TASK TO CARRY OUT ::
Begin at the first line and end at the line containing "rad = math.radians". Extract exactly those lines.

GIVEN DATA ::
★ ★ ★ ★ ★ ★ ★

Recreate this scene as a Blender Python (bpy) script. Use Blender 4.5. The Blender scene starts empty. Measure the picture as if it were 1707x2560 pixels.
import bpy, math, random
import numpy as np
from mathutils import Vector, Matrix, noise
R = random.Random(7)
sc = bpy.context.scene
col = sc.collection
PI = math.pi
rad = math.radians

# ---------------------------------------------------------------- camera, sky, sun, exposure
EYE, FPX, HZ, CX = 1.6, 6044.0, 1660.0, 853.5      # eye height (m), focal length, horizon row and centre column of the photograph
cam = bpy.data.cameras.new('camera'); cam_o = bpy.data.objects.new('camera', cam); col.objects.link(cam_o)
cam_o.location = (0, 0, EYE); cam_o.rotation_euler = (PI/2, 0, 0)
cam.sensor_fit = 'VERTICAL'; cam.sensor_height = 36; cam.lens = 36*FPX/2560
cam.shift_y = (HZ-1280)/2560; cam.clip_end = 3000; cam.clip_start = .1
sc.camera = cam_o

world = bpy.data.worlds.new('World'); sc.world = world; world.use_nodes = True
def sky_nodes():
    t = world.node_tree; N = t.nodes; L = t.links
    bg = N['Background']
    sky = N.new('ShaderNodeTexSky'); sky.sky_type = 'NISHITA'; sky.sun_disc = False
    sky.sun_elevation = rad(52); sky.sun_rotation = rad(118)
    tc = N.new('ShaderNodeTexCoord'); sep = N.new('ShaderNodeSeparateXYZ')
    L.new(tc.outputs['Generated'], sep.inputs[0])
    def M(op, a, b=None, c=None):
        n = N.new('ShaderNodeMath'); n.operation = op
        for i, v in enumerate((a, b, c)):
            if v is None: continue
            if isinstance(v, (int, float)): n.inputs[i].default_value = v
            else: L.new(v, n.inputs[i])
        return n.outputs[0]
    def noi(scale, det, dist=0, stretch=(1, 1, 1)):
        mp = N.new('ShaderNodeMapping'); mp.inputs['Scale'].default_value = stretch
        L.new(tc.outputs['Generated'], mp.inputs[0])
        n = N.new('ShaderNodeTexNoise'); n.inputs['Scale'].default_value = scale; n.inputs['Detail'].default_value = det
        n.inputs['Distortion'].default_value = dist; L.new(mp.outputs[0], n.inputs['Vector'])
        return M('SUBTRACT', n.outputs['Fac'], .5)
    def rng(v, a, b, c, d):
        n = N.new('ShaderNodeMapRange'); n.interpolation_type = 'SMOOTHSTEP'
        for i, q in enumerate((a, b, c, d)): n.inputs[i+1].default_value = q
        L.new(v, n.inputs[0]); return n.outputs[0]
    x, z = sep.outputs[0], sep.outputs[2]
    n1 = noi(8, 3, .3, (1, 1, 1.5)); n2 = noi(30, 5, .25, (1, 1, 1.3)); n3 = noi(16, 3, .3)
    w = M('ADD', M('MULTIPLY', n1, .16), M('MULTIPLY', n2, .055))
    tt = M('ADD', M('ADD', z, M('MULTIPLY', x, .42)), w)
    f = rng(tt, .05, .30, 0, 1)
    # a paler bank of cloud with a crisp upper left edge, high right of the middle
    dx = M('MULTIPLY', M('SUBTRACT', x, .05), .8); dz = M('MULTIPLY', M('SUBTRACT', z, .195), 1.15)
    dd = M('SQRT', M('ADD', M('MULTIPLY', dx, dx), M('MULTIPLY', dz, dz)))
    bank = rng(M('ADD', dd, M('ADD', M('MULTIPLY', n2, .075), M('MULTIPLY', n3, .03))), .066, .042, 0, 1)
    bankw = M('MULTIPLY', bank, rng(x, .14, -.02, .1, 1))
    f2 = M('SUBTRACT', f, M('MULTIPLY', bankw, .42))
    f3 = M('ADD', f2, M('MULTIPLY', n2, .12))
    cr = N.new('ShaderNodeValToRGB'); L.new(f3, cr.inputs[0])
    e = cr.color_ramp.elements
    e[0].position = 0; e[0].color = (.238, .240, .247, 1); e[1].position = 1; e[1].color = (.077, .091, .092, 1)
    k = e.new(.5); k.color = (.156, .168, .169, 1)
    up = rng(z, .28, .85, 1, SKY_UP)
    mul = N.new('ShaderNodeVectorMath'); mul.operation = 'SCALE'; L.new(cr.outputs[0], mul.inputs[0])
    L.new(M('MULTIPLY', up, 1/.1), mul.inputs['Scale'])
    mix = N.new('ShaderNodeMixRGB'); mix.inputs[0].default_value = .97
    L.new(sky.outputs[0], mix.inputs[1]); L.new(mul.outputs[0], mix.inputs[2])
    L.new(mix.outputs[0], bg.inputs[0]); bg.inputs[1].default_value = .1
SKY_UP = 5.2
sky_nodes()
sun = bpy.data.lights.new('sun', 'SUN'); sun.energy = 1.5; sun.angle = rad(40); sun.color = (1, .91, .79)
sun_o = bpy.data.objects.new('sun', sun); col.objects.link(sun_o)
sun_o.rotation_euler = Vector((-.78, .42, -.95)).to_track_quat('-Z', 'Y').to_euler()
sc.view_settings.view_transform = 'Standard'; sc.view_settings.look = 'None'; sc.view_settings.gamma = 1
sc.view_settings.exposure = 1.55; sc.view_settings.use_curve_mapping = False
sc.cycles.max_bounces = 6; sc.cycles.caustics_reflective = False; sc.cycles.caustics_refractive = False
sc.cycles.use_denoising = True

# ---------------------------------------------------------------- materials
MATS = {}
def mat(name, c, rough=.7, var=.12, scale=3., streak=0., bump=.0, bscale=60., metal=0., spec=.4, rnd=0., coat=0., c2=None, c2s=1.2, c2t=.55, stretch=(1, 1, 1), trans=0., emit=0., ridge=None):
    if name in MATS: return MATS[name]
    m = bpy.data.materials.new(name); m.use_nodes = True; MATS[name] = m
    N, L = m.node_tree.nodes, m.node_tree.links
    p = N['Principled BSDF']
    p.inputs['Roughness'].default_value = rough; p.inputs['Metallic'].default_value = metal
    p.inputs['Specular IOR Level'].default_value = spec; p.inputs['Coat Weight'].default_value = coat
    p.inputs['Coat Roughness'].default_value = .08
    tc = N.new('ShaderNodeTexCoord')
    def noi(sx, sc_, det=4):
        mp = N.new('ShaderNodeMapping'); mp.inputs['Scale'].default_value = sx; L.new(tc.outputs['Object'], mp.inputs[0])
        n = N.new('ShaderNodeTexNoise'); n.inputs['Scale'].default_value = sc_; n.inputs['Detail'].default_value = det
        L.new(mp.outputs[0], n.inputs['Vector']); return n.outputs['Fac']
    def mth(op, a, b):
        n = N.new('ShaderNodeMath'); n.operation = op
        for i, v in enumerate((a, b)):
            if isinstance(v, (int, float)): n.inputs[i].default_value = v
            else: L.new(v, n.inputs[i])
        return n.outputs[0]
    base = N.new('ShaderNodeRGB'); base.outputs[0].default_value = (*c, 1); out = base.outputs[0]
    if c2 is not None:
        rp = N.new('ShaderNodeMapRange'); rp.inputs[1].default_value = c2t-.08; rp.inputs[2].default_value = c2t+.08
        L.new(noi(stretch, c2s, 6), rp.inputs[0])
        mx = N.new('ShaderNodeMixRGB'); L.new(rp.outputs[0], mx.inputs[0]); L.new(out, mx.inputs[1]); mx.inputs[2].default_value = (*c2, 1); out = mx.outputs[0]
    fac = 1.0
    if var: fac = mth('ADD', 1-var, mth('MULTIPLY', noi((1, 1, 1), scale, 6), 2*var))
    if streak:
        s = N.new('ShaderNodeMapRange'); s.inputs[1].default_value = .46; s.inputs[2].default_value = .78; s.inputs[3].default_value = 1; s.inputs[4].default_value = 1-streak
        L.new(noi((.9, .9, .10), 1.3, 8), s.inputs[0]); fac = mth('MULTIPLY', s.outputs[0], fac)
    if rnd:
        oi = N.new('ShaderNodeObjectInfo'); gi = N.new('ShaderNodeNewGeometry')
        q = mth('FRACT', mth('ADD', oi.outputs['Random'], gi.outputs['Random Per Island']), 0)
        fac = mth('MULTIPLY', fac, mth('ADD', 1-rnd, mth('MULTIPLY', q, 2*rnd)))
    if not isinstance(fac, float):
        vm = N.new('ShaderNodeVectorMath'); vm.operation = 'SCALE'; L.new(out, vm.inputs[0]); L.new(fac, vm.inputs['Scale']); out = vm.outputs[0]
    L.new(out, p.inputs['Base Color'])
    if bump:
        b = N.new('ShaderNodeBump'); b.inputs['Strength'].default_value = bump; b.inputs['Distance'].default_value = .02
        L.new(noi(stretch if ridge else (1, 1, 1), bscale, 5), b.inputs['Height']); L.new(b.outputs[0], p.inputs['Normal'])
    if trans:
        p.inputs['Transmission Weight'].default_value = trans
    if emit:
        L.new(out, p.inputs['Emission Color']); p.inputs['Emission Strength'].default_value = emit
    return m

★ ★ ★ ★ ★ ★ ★

COMPLETE OUTPUT ::
Recreate this scene as a Blender Python (bpy) script. Use Blender 4.5. The Blender scene starts empty. Measure the picture as if it were 1707x2560 pixels.
import bpy, math, random
import numpy as np
from mathutils import Vector, Matrix, noise
R = random.Random(7)
sc = bpy.context.scene
col = sc.collection
PI = math.pi
rad = math.radians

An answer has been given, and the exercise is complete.